┌────────

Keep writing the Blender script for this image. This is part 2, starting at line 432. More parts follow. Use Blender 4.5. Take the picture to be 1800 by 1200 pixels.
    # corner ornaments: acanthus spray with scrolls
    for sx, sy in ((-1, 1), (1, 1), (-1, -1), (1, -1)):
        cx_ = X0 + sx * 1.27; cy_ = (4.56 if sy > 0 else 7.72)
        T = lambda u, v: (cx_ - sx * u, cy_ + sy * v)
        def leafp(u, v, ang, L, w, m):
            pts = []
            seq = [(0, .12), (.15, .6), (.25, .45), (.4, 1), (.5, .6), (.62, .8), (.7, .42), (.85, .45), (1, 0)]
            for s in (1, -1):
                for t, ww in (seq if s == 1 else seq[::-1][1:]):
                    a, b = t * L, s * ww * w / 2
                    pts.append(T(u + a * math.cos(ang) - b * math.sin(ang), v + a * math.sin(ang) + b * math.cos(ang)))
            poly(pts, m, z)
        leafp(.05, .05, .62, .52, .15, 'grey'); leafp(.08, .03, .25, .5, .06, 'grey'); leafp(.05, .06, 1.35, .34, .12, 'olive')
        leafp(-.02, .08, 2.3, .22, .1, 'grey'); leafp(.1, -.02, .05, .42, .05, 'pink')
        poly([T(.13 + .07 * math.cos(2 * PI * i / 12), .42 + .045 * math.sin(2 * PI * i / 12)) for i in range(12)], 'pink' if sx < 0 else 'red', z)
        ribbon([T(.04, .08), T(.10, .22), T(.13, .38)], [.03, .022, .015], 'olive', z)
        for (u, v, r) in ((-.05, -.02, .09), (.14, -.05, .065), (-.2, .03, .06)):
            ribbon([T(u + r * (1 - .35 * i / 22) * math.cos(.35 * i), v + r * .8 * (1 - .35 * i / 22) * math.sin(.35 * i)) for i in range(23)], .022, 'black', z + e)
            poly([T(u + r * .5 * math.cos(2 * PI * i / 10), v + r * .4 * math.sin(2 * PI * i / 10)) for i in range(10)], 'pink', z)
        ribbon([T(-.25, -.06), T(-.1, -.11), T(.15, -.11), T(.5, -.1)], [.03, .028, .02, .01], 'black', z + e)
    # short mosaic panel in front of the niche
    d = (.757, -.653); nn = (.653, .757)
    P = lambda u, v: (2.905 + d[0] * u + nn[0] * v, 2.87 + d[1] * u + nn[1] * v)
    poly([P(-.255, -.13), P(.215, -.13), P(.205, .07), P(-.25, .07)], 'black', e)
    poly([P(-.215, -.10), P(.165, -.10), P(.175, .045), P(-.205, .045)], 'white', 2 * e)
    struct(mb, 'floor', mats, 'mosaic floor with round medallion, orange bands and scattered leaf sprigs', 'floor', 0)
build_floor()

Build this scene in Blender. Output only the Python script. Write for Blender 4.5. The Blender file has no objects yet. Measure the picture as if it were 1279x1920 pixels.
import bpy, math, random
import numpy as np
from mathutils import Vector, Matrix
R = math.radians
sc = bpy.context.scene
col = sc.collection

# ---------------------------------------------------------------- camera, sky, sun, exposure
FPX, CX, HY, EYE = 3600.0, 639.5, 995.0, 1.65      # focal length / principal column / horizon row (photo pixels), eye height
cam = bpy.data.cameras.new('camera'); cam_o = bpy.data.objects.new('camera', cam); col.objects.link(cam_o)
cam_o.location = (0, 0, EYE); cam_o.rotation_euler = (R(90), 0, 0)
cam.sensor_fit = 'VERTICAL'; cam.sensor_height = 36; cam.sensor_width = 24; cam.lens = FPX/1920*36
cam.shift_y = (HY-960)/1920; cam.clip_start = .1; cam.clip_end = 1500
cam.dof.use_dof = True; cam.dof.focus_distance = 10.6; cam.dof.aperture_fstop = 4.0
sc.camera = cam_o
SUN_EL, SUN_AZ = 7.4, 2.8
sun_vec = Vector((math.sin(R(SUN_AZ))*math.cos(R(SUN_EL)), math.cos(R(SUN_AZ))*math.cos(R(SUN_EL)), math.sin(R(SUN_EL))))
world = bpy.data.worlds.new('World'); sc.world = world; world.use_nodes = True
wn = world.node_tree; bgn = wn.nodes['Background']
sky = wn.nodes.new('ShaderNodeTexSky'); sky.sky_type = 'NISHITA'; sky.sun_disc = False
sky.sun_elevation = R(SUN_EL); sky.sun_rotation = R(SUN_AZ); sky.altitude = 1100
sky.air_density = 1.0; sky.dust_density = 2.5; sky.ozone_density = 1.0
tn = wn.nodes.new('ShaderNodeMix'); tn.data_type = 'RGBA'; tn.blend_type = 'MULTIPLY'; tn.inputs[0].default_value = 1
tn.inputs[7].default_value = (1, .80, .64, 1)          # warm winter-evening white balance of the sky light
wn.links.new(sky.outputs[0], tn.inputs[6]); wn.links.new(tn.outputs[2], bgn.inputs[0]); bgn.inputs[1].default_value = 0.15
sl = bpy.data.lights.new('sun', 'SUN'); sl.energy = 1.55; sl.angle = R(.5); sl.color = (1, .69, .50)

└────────

→ PROMPT
All of the data shown above must be copied exactly.

→ FINAL ANSWER
Keep writing the Blender script for this image. This is part 2, starting at line 432. More parts follow. Use Blender 4.5. Take the picture to be 1800 by 1200 pixels.
    # corner ornaments: acanthus spray with scrolls
    for sx, sy in ((-1, 1), (1, 1), (-1, -1), (1, -1)):
        cx_ = X0 + sx * 1.27; cy_ = (4.56 if sy > 0 else 7.72)
        T = lambda u, v: (cx_ - sx * u, cy_ + sy * v)
        def leafp(u, v, ang, L, w, m):
            pts = []
            seq = [(0, .12), (.15, .6), (.25, .45), (.4, 1), (.5, .6), (.62, .8), (.7, .42), (.85, .45), (1, 0)]
            for s in (1, -1):
                for t, ww in (seq if s == 1 else seq[::-1][1:]):
                    a, b = t * L, s * ww * w / 2
                    pts.append(T(u + a * math.cos(ang) - b * math.sin(ang), v + a * math.sin(ang) + b * math.cos(ang)))
            poly(pts, m, z)
        leafp(.05, .05, .62, .52, .15, 'grey'); leafp(.08, .03, .25, .5, .06, 'grey'); leafp(.05, .06, 1.35, .34, .12, 'olive')
        leafp(-.02, .08, 2.3, .22, .1, 'grey'); leafp(.1, -.02, .05, .42, .05, 'pink')
        poly([T(.13 + .07 * math.cos(2 * PI * i / 12), .42 + .045 * math.sin(2 * PI * i / 12)) for i in range(12)], 'pink' if sx < 0 else 'red', z)
        ribbon([T(.04, .08), T(.10, .22), T(.13, .38)], [.03, .022, .015], 'olive', z)
        for (u, v, r) in ((-.05, -.02, .09), (.14, -.05, .065), (-.2, .03, .06)):
            ribbon([T(u + r * (1 - .35 * i / 22) * math.cos(.35 * i), v + r * .8 * (1 - .35 * i / 22) * math.sin(.35 * i)) for i in range(23)], .022, 'black', z + e)
            poly([T(u + r * .5 * math.cos(2 * PI * i / 10), v + r * .4 * math.sin(2 * PI * i / 10)) for i in range(10)], 'pink', z)
        ribbon([T(-.25, -.06), T(-.1, -.11), T(.15, -.11), T(.5, -.1)], [.03, .028, .02, .01], 'black', z + e)
    # short mosaic panel in front of the niche
    d = (.757, -.653); nn = (.653, .757)
    P = lambda u, v: (2.905 + d[0] * u + nn[0] * v, 2.87 + d[1] * u + nn[1] * v)
    poly([P(-.255, -.13), P(.215, -.13), P(.205, .07), P(-.25, .07)], 'black', e)
    poly([P(-.215, -.10), P(.165, -.10), P(.175, .045), P(-.205, .045)], 'white', 2 * e)
    struct(mb, 'floor', mats, 'mosaic floor with round medallion, orange bands and scattered leaf sprigs', 'floor', 0)
build_floor()

Build this scene in Blender. Output only the Python script. Write for Blender 4.5. The Blender file has no objects yet. Measure the picture as if it were 1279x1920 pixels.
import bpy, math, random
import numpy as np
from mathutils import Vector, Matrix
R = math.radians
sc = bpy.context.scene
col = sc.collection

# ---------------------------------------------------------------- camera, sky, sun, exposure
FPX, CX, HY, EYE = 3600.0, 639.5, 995.0, 1.65      # focal length / principal column / horizon row (photo pixels), eye height
cam = bpy.data.cameras.new('camera'); cam_o = bpy.data.objects.new('camera', cam); col.objects.link(cam_o)
cam_o.location = (0, 0, EYE); cam_o.rotation_euler = (R(90), 0, 0)
cam.sensor_fit = 'VERTICAL'; cam.sensor_height = 36; cam.sensor_width = 24; cam.lens = FPX/1920*36
cam.shift_y = (HY-960)/1920; cam.clip_start = .1; cam.clip_end = 1500
cam.dof.use_dof = True; cam.dof.focus_distance = 10.6; cam.dof.aperture_fstop = 4.0
sc.camera = cam_o
SUN_EL, SUN_AZ = 7.4, 2.8
sun_vec = Vector((math.sin(R(SUN_AZ))*math.cos(R(SUN_EL)), math.cos(R(SUN_AZ))*math.cos(R(SUN_EL)), math.sin(R(SUN_EL))))
world = bpy.data.worlds.new('World'); sc.world = world; world.use_nodes = True
wn = world.node_tree; bgn = wn.nodes['Background']
sky = wn.nodes.new('ShaderNodeTexSky'); sky.sky_type = 'NISHITA'; sky.sun_disc = False
sky.sun_elevation = R(SUN_EL); sky.sun_rotation = R(SUN_AZ); sky.altitude = 1100
sky.air_density = 1.0; sky.dust_density = 2.5; sky.ozone_density = 1.0
tn = wn.nodes.new('ShaderNodeMix'); tn.data_type = 'RGBA'; tn.blend_type = 'MULTIPLY'; tn.inputs[0].default_value = 1
tn.inputs[7].default_value = (1, .80, .64, 1)          # warm winter-evening white balance of the sky light
wn.links.new(sky.outputs[0], tn.inputs[6]); wn.links.new(tn.outputs[2], bgn.inputs[0]); bgn.inputs[1].default_value = 0.15
sl = bpy.data.lights.new('sun', 'SUN'); sl.energy = 1.55; sl.angle = R(.5); sl.color = (1, .69, .50)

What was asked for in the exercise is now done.